With nominal UK GDP still 16% below its pre-recession trend, it’s no surprise that the market has largely been pleased by Carney’s appointment.

But following the speech, BoE markets director Paul Fisher appeared to pour cold water on Carney’s more unorthodox proposals, citing the challenge of estimating unemployment targets as an anchor for monetary policy and questioning the necessity of forward-rate guidance given current lower-bound market rates. UK chancellor of the exchequer George Osborne – responsible for approving any shift in the monetary policy framework – set a high bar for a regime shift but did not rule it out.

Markets are divided over the extent to which Carney will push for yet more monetary activism within the BoE and the UK Treasury. But there is plenty of evidence to suggest he will cash in on his reputational capital. The former Goldman Sachs banker’s actions at the Bank of Canada and Financial Stability Board level lay bare his leadership instincts and battle-ready disposition.

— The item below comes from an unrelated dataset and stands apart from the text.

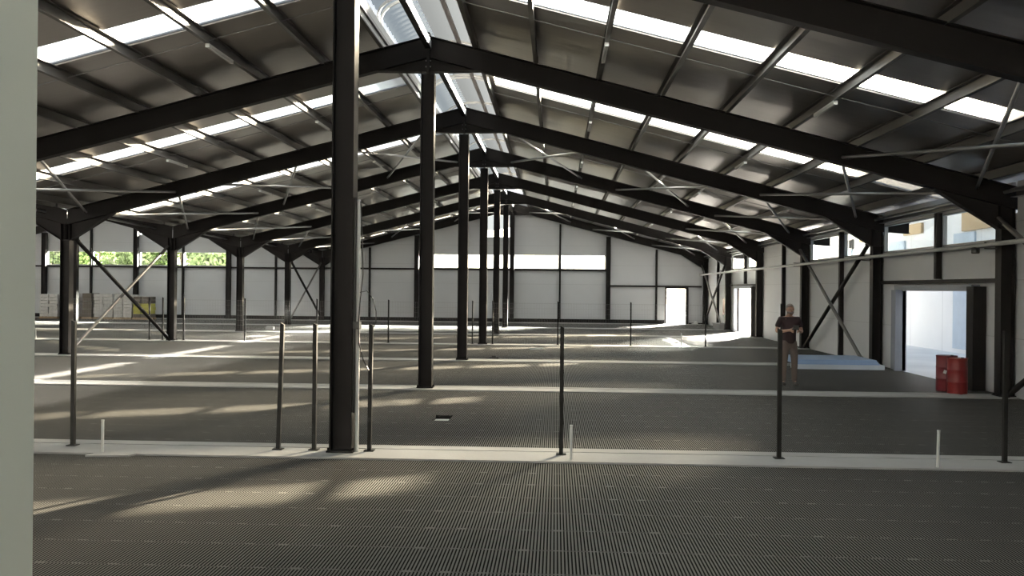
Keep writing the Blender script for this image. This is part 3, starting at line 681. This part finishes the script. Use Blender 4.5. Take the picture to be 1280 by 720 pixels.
skin('polo_shirt', sp_, se, M['shirt'], man)
tp = {'p': ((0,0,1.04), (.145,.112)), 'q': ((0,0,.90), (.145,.115))}; te = [('p','q')]
for s, n in ((-1,'l'), (1,'r')):
    tp.update({'h'+n: ((s*.09,0,.86), (.098,.1)), 't'+n: ((s*.105,-.008,.70), .09), 'k'+n: ((s*.115,-.012,.50), .074), 'c'+n: ((s*.12,.01,.30), .068), 'a'+n: ((s*.125,.012,.05), .060)})
    te += [('q','h'+n), ('h'+n,'t'+n), ('t'+n,'k'+n), ('k'+n,'c'+n), ('c'+n,'a'+n)]
skin('trousers', tp, te, M['trousers'], man)
for s in (-1, 1):
    skin('shoe', {'h': ((s*.125,.045,.045), (.04,.042)), 'm': ((s*.135,-.04,.048), (.042,.044)), 't': ((s*.15,-.15,.032), (.044,.03))}, [('h','m'), ('m','t')], M['shoe'], man)
    b = MB(); b.ball((s*.03, -.128, 1.655), (.012,.009,.008)); obj('eye', b.mesh('eye', M['eye']), (0,0,0), man)
b = MB(); b.ball((0, -.012, 1.69), (.083, .100, .082), 20, 14); b.f = [f for f in b.f if min(b.v[i][2] for i in f) > 1.635 + max(0, -sum(b.v[i][1] for i in f)/4 - .01)*1.15]; b.sm = [True]*len(b.f)
obj('hair', b.mesh('hair', M['hair']), (0,0,0), man)
b = MB(); b.ball((0, -.05, 1.585), (.071, .082, .055), 20, 14); b.f = [f for f in b.f if max(b.v[i][2] for i in f) < 1.612 - .35*max(0, -.10 - sum(b.v[i][1] for i in f)/4) and sum(b.v[i][1] for i in f)/4 < -.01]; b.sm = [True]*len(b.f)
obj('beard', b.mesh('beard', M['beard']), (0,0,0), man)
b = MB(); b.ball((0, -.130, 1.597), (.024, .007, .006)); obj('mouth', b.mesh('mouth', M['red2']), (0,0,0), man)
rc = empty('remote_control', (man.location.x, man.location.y, 1.2), 'dark handheld remote control in the hands of the man', 'remote control'); rc.rotation_euler[2] = man.rotation_euler[2]
b = MB(); b.box(-.075, .075, -.375, -.285, .018, .048); obj('remote_body', b.mesh('remote_body', M['dark']), (0,0,0), rc)
b = MB(); b.box(-.06, .06, -.40, -.388, .05, .12); obj('screen', b.mesh('screen', M['dark']), (0,0,0), rc)
for s in (-1, 1):
    b = MB(); b.tube([(s*.045, -.33, .048), (s*.045, -.33, .066)], .008, 8); obj('stick', b.mesh('stick', M['galv']), (0,0,0), rc)
    b = MB(); b.bar((s*.05, -.375, .04), (s*.06, -.41, .12), .012, .006); obj('antenna', b.mesh('antenna', M['dark']), (0,0,0), rc)

# ------------------------------------------------------------------ outside
o = empty('neighbour_building', (20, 28, 0), 'white neighbouring building with pale blue bays seen through the right openings', 'building')
m = MB(); m.box(14, 26, 2, 50, -.06, 11.4); part('facade', m, M['nwall'], o)
for y0, y1 in ((31.4, 33.0), (37.6, 39.3), (44.2, 45.8), (25.5, 27.1), (19.5, 21)):
    m = MB(); m.box(13.93, 14, y0, y1, .1, 4.1); part('blue_bay', m, M['nblue'], o, 'pale blue bay')
for y0, y1, z0, z1 in ((29.6, 32.3, 4.15, 4.95), (35.8, 37.6, 4.3, 4.7), (41.0, 43., 4.3, 4.8)):
    m = MB(); m.box(13.9, 14.0, y0, y1, z0, z1); part('tan_panel', m, M['tan'], o, 'tan boarded panel')
m = MB(); m.box(13.6, 26.4, 1.6, 50.4, 11.4, 11.65); part('roof_edge', m, M['roofout'], o)
m = MB(); m.box(13.9, 13.99, 44.0, 44.5, 4.05, 4.5); m.box(13.8, 13.9, 44.1, 44.4, 4.1, 4.45); o = build('floodlight', m, M['dark'], (13.9, 44.25, 4.05)); tag(o, 'small square floodlight outside on the white neighbouring wall', 'floodlight')
for i, (x, y, r, h) in enumerate(((-43, 74, 3.2, 6.5), (-39, 77, 3.6, 7.5), (-35, 73, 3.0, 6.2), (-31.5, 76, 3.4, 7.2), (-28, 74, 2.9, 6.0), (-25.2, 78, 3.0, 6.8))):
    o = empty('leafy_tree', (x, y, -.06), 'sunlit green tree outside the far left windows, %s from the left' % ORD[i], 'tree', 'trees outside the end wall')
    t = MB(); t.tube([(x, y, -.06), (x+.1, y, h*.35), (x-.1, y+.1, h*.7)], [.2, .14, .06], 8); part('trunk', t, M['bark'], o)
    c = MB()
    for q in range(16):
        a, u = random.uniform(0, 6.28), random.uniform(-.9, 1); rr = r*.62*math.sqrt(1-u*u*.8)
        cx, cy, cz = x+rr*math.cos(a), y+rr*math.sin(a), h*.55+u*h*.38; br = r*random.uniform(.34, .52)
        for _ in range(260):
            d = Vector((random.gauss(0,1), random.gauss(0,1), random.gauss(0,1))).normalized()*br*random.uniform(.7, 1.05)
            p = Vector((cx, cy, cz))+d; e = Vector((random.uniform(-1,1), random.uniform(-1,1), random.uniform(-1,1))).normalized()*.24; g = e.cross(d).normalized()*.16
            c.add([p-e, p-g*.8, p+e, p+g*.8], [(0,1,2,3)])
    part('crown', c, M['leaf' if i % 2 else 'leaf2'], o)

# ------------------------------------------------------------------ light
AZ, SE = math.radians(28.5), math.atan(1/2.72)
to_sun = Vector((math.sin(AZ)*math.cos(SE), math.cos(AZ)*math.cos(SE), math.sin(SE)))
sd = bpy.data.lights.new('sun', 'SUN'); sd.energy = 490.; sd.angle = math.radians(.7); sd.color = (1., .93, .81)
so = bpy.data.objects.new('sun', sd); C.objects.link(so); so.rotation_euler = to_sun.to_track_quat('Z', 'Y').to_euler(); so.location = (30, 60, 40)
# added second sun, wide and soft, to spread the light pools on the floor
sd2 = bpy.data.lights.new('added_soft_sun', 'SUN'); sd2.energy = 850.; sd2.angle = math.radians(11.); sd2.color = (1., .93, .81)
so2 = bpy.data.objects.new('added_soft_sun', sd2); C.objects.link(so2); so2.rotation_euler = so.rotation_euler; so2.location = (32, 60, 40)
w = bpy.data.worlds.new('sky'); sc.world = w; w.use_nodes = True; n = w.node_tree; n.nodes.clear()
out = n.nodes.new('ShaderNodeOutputWorld'); bg = n.nodes.new('ShaderNodeBackground'); tc = n.nodes.new('ShaderNodeTexCoord'); sp = n.nodes.new('ShaderNodeSeparateXYZ')
n.links.new(tc.outputs['Generated'], sp.inputs[0]); rp = n.nodes.new('ShaderNodeValToRGB'); n.links.new(sp.outputs[2], rp.inputs[0])
rp.color_ramp.elements[0].color = (1., .98, .94, 1); rp.color_ramp.elements[0].position = .0; rp.color_ramp.elements[1].color = (.42, .60, .85, 1); rp.color_ramp.elements[1].position = .75
n.links.new(rp.outputs[0], bg.inputs[0]); bg.inputs[1].default_value = 2.9; n.links.new(bg.outputs[0], out.inputs[0])

# ------------------------------------------------------------------ camera
f, yaw, pit, rol = 1150., .04747, .00017, .00977
c_, s_ = math.cos(rol), math.sin(rol); cy, sy = math.cos(yaw), math.sin(yaw); cp, sp2 = math.cos(pit), math.sin(pit)
def W(x, y, z):                                            # level camera axes (right, forward, up) to world
    y, z = y*cp - z*sp2, z*cp + y*sp2
    return Vector((x*cy - y*sy, y*cy + x*sy, z))
Rv, Uv, Fv = W(c_, 0, s_), W(-s_, 0, c_), W(0, 1, 0)
cd = bpy.data.cameras.new('camera'); cd.sensor_width = 36; cd.lens = f/1280*36; cd.clip_end = 500; cd.clip_start = .05
co = bpy.data.objects.new('camera', cd); C.objects.link(co)
co.matrix_world = Matrix(((Rv.x, Uv.x, -Fv.x, 0), (Rv.y, Uv.y, -Fv.y, 0), (Rv.z, Uv.z, -Fv.z, 2.05), (0,0,0,1)))
sc.camera = co
sc.view_settings.view_transform = 'Standard'; sc.view_settings.look = 'None'; sc.view_settings.exposure = -1.35; sc.view_settings.gamma = 1.; sc.view_settings.use_curve_mapping = False
sc.cycles.max_bounces = 14; sc.cycles.diffuse_bounces = 8; sc.cycles.transparent_max_bounces = 24; sc.cycles.sample_clamp_indirect = 12.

Carney’s use of forward-rate guidance during the global crisis established his reputation as a trail-blazing governor. And in countless speeches he has waxed lyrical about the opportunity for central banks to broaden their mandates to counter the cycle and the power of communication as a chief tool in the monetary arsenal.

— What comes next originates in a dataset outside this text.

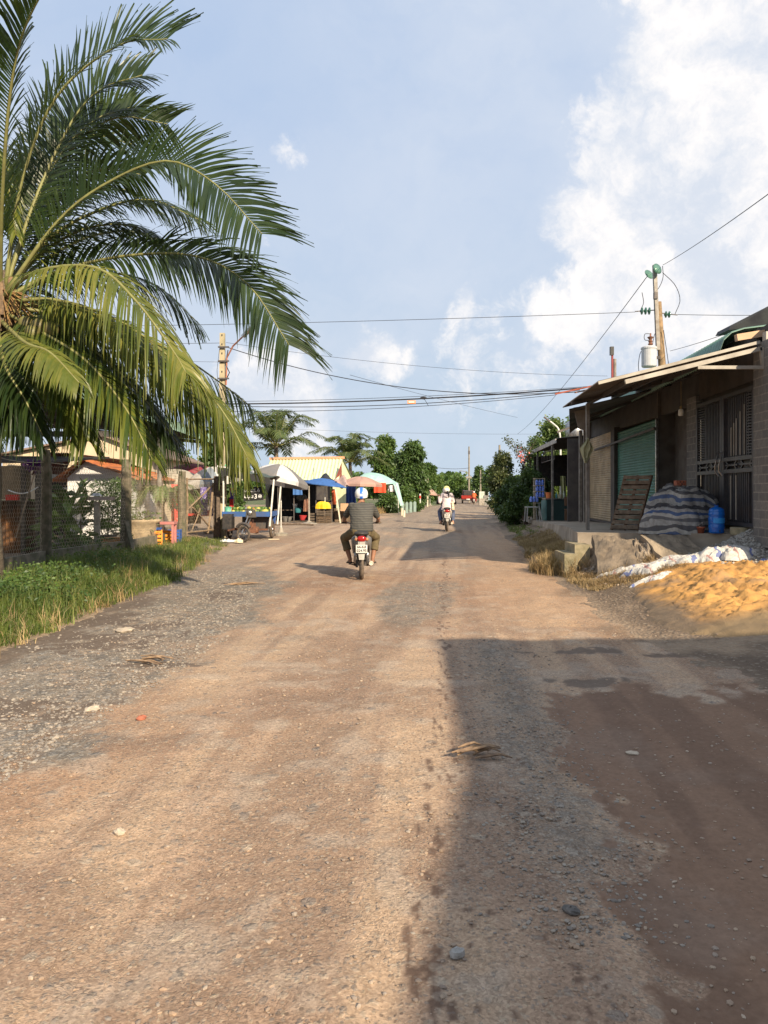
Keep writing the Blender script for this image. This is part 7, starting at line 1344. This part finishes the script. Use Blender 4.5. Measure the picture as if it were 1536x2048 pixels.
def moped(loc, rz, body_m, label, plate, scale=1.0, flap_m=None, grp=None):
    o = thing('moped', label, 'motorbike', loc, rz, grp); o.scale = (scale,) * 3; PB = lambda b, n, m_, sm_=True, par=o: b.build(n, m_, par, world=False, smooth=sm_)
    wheel((0, 0, .285), .285, .036, 'wheel', o, world=False, tw=.043, spokes=14); wheel((0, 1.22, .285), .285, .033, 'wheel', o, world=False, tw=.036, spokes=14)
    b = MB(); b.tube([(0, -.34, .74), (0, -.26, .72), (0, -.05, .66), (0, .25, .62), (0, .50, .55), (0, .62, .48)], [(.06, .05), (.125, .11), (.150, .15), (.155, .14), (.13, .12), (.07, .08)], 16); PB(b, 'body', body_m)
    for s in (-1, 1):
        b = MB(); b.tube([(s * .10, -.24, .80), (s * .155, -.10, .70), (s * .150, .15, .56), (s * .11, .35, .44)], [(.02, .05), (.03, .10), (.03, .10), (.02, .05)], 10); PB(b, 'side_panel', body_m)
    b = MB(); b.tube([(0, -.26, .86), (0, -.10, .87), (0, .20, .83), (0, .45, .79), (0, .60, .74)], [(.11, .03), (.135, .045), (.14, .045), (.12, .045), (.07, .03)], 14); PB(b, 'seat', BLACKM)
    b = MB(); b.tube([(.10, -.02, .84), (.115, -.28, .86), (.05, -.40, .87), (-.05, -.40, .87), (-.115, -.28, .86), (-.10, -.02, .84)], .012, 8); PB(b, 'grab_rail', BLACKM)
    b = MB(); b.ball((0, -.335, .775), (.085, .045, .060), 16, 10); PB(b, 'tail_light', mat('lens_red', (.34, .012, .012), (.26, .01, .01), 30, .12, spec=.6))
    for s in (-1, 1): b = MB(); b.ball((s * .095, -.31, .765), (.035, .035, .032), 10, 8); PB(b, 'indicator', mat('lens_amber', (.42, .20, .10), None, 9, .2))
    b = MB(); b.box((0, -.345, .695), (.13, .03, .06)); b.box((0, -.36, .665), (.08, .02, .12)); PB(b, 'plate_bracket', mat('flap_grey', (.40, .38, .34), (.3, .28, .25), 9), False)
    pl = MB().box((0, -.385, .598), (.205, .006, .145)).build('number_plate', mat('plate_white', (.66, .64, .60), (.55, .52, .47), 9, .5), o, world=False)
    for s_, z_, sz in ((plate[0], .612, .066), (plate[1], .545, .066)):
        tx = text(s_, (0, 0, 0), sz, BLACKM, pl, world=False, bold=.0012); wd = max(v.co.x for v in tx.data.vertices); tx.location = (-wd / 2, -.3895, z_)
    b = MB(); b.poly([(-.062, -.345, .53), (.062, -.345, .53), (.045, -.375, .40), (-.045, -.375, .40)], (0, .012, 0)); b.tube([(0, -.32, .56), (0, -.30, .45)], .03, 8); PB(b, 'mudflap', flap_m or mat('flap_grey', (.40, .38, .34)), False)
    b = MB(); b.tube([(0, .31 * math.sin(a), .285 + .325 * math.cos(a)) for a in np.linspace(-1.0, .6, 9)], [(.055, .012)] * 9, 10); PB(b, 'rear_fender', BLACKM)
    b = MB(); b.tube([(.15, .72, .22), (.165, .40, .24), (.17, .18, .27), (.175, -.12, .31), (.175, -.17, .315)], [.018, .022, .048, .050, .047], 12); PB(b, 'exhaust', STEEL)
    b = MB(); b.torus((.175, -.175, .316), .032, .012, 'Y', 18, 6); b.lathe((.175, -.172, .316), [(.047, .0), (.03, -.006)], 16, axis='Y'); PB(b, 'exhaust_tip', mat('tip_cream', (.62, .55, .45), (.5, .42, .33), 20))
    for s in (-1, 1):
        b = MB(); b.bar((s * .07, .02, .30), (s * .09, .40, .34), .03, .05); PB(b, 'swing_arm', DSTEEL, False)
        b = MB(); b.tube([(s * .11, .02, .30), (s * .115, .10, .62)], .024, 8); b.tube([(s * .11, .04, .36), (s * .114, .09, .56)], .033, 8); PB(b, 'shock_absorber', STEEL)
        b = MB(); b.tube([(s * .10, .62, .25), (s * .29, .60, .26)], .016, 6); PB(b, 'foot_peg', RUBBER)
        b = MB(); b.tube([(s * .10, .28, .24), (s * .24, .24, .27)], .014, 6); PB(b, 'foot_peg', RUBBER)
        b = MB(); b.bar((s * .055, 1.22, .285), (s * .06, 1.06, .80), .04); PB(b, 'fork', DSTEEL, False)
        b = MB(); b.tube([(s * .14, .98, .985), (s * .25, .95, 1.01), (s * .30, .94, 1.015)], .013, 8); PB(b, 'handlebar', DSTEEL)
        b = MB(); b.tube([(s * .28, .943, 1.012), (s * .395, .925, 1.018)], .019, 8); PB(b, 'grip', RUBBER)
    b = MB(); b.box((0, .52, .32), (.20, .34, .20)); b.tube([(0, .62, .34), (0, .84, .36)], .075, 12); b.lathe((.12, .48, .30), [(.09, -.04), (.10, 0), (.09, .03)], 16, axis='X'); b.lathe((-.12, .48, .30), [(.09, -.03), (.10, 0), (.09, .04)], 16, axis='X'); PB(b, 'engine', DSTEEL, False)
    b = MB(); b.bar((-.085, -.0, .285), (-.085, .45, .30), .05, .12); PB(b, 'chain_case', BLACKM, False)
    b = MB(); b.grid(lambda u, v: Vector(((u - .5) * (.34 - .10 * v) * (1 + .1 * math.sin(PI * v)), .98 - .10 * math.sin(PI * u) * -1 - .0 * v - .20 * (1 - v) , .42 + .44 * v)), 12, 8, (0, .015, 0)); PB(b, 'leg_shield', body_m)
    b = MB(); b.ball((0, 1.0, .96), (.14, .10, .075), 14, 9); PB(b, 'front_cowl', body_m); b = MB(); b.ball((0, 1.08, .95), (.08, .05, .055), 12, 8); PB(b, 'headlight', STEEL)
    b = MB(); b.tube([(0, 1.22 + .32 * math.sin(a), .285 + .325 * math.cos(a)) for a in np.linspace(-1.1, .8, 9)], [(.05, .012)] * 9, 10); PB(b, 'front_fender', body_m)
    return o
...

In other words, expect a lively debate at the BoE under Carney about the relative merits of adopting an explicitly flexible inflation-targeting framework; a more ambitious nominal GDP-targeting agenda (NGDP); other empirical thresholds to anchor monetary policy; the pursuit of quantitative easing on an ever-aggressive scale; or a combination of such measures.

To put it another way, the bond market’s preferred monetary policy mix for rebalancing – a decently sloping yield curve to generate credit growth and a relatively loose monetary stance subject to strict inflation targets – won’t be in vogue under BoE Carney, if UK output remains stagnant.

By breaking taboos about a central bank’s mandate, Carney has already set himself up for a showdown with inflation-targeting traditionalists and those that fear output-oriented monetary targets risk BoE politicization. What’s more, if, and when, the US NGDP tide goes out, Carney might find himself swimming naked.

Nevertheless, an offer by a central bank to anchor its monetary policy through the explicit lens of economic growth would prove alluring to any fiscal policymaker, not least to Osborne, who is confronted with the risk of a triple-dip recession and a likely credit downgrade, amid fiscal slippage.